Rationale is that avr-libgcc has many hand-written and -optimized assembler 
routines, and many of these routines have a smaller register footprint than 
required by the ABI.  avr-gcc uses this information to implement respective 
features (like div) as a transparent library call together with clobbering all 
destroyed registers and providing arguments to respective registers by hand.
This results in much smaller code, and many functions become leaf functions. 
Without that approach any function using a feature as basic as integer 
multiplication would generate "proper" library calls similar to ordinary functions.
If division was a library call it wouldn't be moved across the memory clobber, 
but the result would considerably increase in code size.

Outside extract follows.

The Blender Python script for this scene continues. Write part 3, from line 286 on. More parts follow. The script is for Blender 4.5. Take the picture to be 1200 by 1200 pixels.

However, there /is/ a way to get the right results - using a fake
assembly input to force the calculation:

#define cli() __asm volatile( "cli" ::: "memory" )
#define sei() __asm volatile( "sei" ::: "memory" )
unsigned int ivar;
void test2( unsigned int val )
{
     val = 65535U / val;
     asm volatile("" :: "" (val));
     cli();
     ivar = val;
     sei();
}

The memory clobber on cli() and sei() ensures that no memory operations
are moved before or after those statements.  But as already noted, the
memory clobber does not affect non-memory operations such as
calculations or register-only manipulation.
The problem is that one has to know respective dependencies which is usually 
not the case.  Just consider the case where the cli() is part of an inlined 
function and the division or multiplication is performed by the caller.  or the 
multiplication is part of an address computation like in  val = 
list->next->next->next->val.

My recommendation is to try -fno-tree-ter before cluttering up code with ugly patterns.